**EXERCISE**
Every record here needs to be written out again exactly.

**GIVEN INFORMATION**
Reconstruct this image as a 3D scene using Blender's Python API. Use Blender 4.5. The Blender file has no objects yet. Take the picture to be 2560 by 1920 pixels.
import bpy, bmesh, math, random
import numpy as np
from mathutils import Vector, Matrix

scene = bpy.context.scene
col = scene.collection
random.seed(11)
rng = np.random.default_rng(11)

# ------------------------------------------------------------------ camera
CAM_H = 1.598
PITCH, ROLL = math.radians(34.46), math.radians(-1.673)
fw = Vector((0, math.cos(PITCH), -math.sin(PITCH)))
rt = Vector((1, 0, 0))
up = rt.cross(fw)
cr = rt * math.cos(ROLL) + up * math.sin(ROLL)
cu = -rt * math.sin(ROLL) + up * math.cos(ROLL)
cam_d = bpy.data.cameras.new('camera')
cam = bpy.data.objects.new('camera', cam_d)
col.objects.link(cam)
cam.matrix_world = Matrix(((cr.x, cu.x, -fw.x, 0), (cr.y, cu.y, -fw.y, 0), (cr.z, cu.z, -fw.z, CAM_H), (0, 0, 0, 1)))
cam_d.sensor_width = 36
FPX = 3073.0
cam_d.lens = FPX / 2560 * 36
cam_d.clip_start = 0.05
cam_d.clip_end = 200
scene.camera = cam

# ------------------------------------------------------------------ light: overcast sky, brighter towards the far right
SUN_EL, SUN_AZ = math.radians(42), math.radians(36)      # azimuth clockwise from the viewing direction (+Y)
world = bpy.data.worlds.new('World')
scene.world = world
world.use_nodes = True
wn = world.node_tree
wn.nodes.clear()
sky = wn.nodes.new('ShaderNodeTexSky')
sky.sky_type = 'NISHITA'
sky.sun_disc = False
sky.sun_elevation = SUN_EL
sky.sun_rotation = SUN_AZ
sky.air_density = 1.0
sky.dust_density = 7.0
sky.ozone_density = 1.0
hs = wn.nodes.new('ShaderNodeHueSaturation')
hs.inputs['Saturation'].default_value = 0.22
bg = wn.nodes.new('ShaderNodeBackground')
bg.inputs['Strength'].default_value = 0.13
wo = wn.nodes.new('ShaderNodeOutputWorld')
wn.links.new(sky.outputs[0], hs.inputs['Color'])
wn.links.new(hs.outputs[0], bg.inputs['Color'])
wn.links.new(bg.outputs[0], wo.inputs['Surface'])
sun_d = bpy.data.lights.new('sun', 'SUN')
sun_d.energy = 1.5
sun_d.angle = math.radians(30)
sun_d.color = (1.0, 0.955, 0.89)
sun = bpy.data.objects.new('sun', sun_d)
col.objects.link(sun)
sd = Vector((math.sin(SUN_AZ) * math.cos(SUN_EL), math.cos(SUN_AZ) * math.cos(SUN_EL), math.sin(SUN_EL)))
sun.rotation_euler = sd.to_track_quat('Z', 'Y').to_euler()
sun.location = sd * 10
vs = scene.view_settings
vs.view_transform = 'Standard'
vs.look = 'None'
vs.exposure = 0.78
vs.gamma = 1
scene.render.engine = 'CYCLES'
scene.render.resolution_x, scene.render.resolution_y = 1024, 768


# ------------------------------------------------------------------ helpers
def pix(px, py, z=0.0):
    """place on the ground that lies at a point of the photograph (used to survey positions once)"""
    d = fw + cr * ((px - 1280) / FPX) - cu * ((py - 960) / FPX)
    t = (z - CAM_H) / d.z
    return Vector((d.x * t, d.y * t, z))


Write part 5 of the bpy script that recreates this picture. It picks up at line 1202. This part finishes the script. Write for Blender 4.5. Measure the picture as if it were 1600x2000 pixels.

**TASK SOLUTION**
Reconstruct this image as a 3D scene using Blender's Python API. Use Blender 4.5. The Blender file has no objects yet. Take the picture to be 2560 by 1920 pixels.
import bpy, bmesh, math, random
import numpy as np
from mathutils import Vector, Matrix

scene = bpy.context.scene
col = scene.collection
random.seed(11)
rng = np.random.default_rng(11)

# ------------------------------------------------------------------ camera
CAM_H = 1.598
PITCH, ROLL = math.radians(34.46), math.radians(-1.673)
fw = Vector((0, math.cos(PITCH), -math.sin(PITCH)))
rt = Vector((1, 0, 0))
up = rt.cross(fw)
cr = rt * math.cos(ROLL) + up * math.sin(ROLL)
cu = -rt * math.sin(ROLL) + up * math.cos(ROLL)
cam_d = bpy.data.cameras.new('camera')
cam = bpy.data.objects.new('camera', cam_d)
col.objects.link(cam)
cam.matrix_world = Matrix(((cr.x, cu.x, -fw.x, 0), (cr.y, cu.y, -fw.y, 0), (cr.z, cu.z, -fw.z, CAM_H), (0, 0, 0, 1)))
cam_d.sensor_width = 36
FPX = 3073.0
cam_d.lens = FPX / 2560 * 36
cam_d.clip_start = 0.05
cam_d.clip_end = 200
scene.camera = cam

# ------------------------------------------------------------------ light: overcast sky, brighter towards the far right
SUN_EL, SUN_AZ = math.radians(42), math.radians(36)      # azimuth clockwise from the viewing direction (+Y)
world = bpy.data.worlds.new('World')
scene.world = world
world.use_nodes = True
wn = world.node_tree
wn.nodes.clear()
sky = wn.nodes.new('ShaderNodeTexSky')
sky.sky_type = 'NISHITA'
sky.sun_disc = False
sky.sun_elevation = SUN_EL
sky.sun_rotation = SUN_AZ
sky.air_density = 1.0
sky.dust_density = 7.0
sky.ozone_density = 1.0
hs = wn.nodes.new('ShaderNodeHueSaturation')
hs.inputs['Saturation'].default_value = 0.22
bg = wn.nodes.new('ShaderNodeBackground')
bg.inputs['Strength'].default_value = 0.13
wo = wn.nodes.new('ShaderNodeOutputWorld')
wn.links.new(sky.outputs[0], hs.inputs['Color'])
wn.links.new(hs.outputs[0], bg.inputs['Color'])
wn.links.new(bg.outputs[0], wo.inputs['Surface'])
sun_d = bpy.data.lights.new('sun', 'SUN')
sun_d.energy = 1.5
sun_d.angle = math.radians(30)
sun_d.color = (1.0, 0.955, 0.89)
sun = bpy.data.objects.new('sun', sun_d)
col.objects.link(sun)
sd = Vector((math.sin(SUN_AZ) * math.cos(SUN_EL), math.cos(SUN_AZ) * math.cos(SUN_EL), math.sin(SUN_EL)))
sun.rotation_euler = sd.to_track_quat('Z', 'Y').to_euler()
sun.location = sd * 10
vs = scene.view_settings
vs.view_transform = 'Standard'
vs.look = 'None'
vs.exposure = 0.78
vs.gamma = 1
scene.render.engine = 'CYCLES'
scene.render.resolution_x, scene.render.resolution_y = 1024, 768


# ------------------------------------------------------------------ helpers
def pix(px, py, z=0.0):
    """place on the ground that lies at a point of the photograph (used to survey positions once)"""
    d = fw + cr * ((px - 1280) / FPX) - cu * ((py - 960) / FPX)
    t = (z - CAM_H) / d.z
    return Vector((d.x * t, d.y * t, z))


Write part 5 of the bpy script that recreates this picture. It picks up at line 1202. This part finishes the script. Write for Blender 4.5. Measure the picture as if it were 1600x2000 pixels.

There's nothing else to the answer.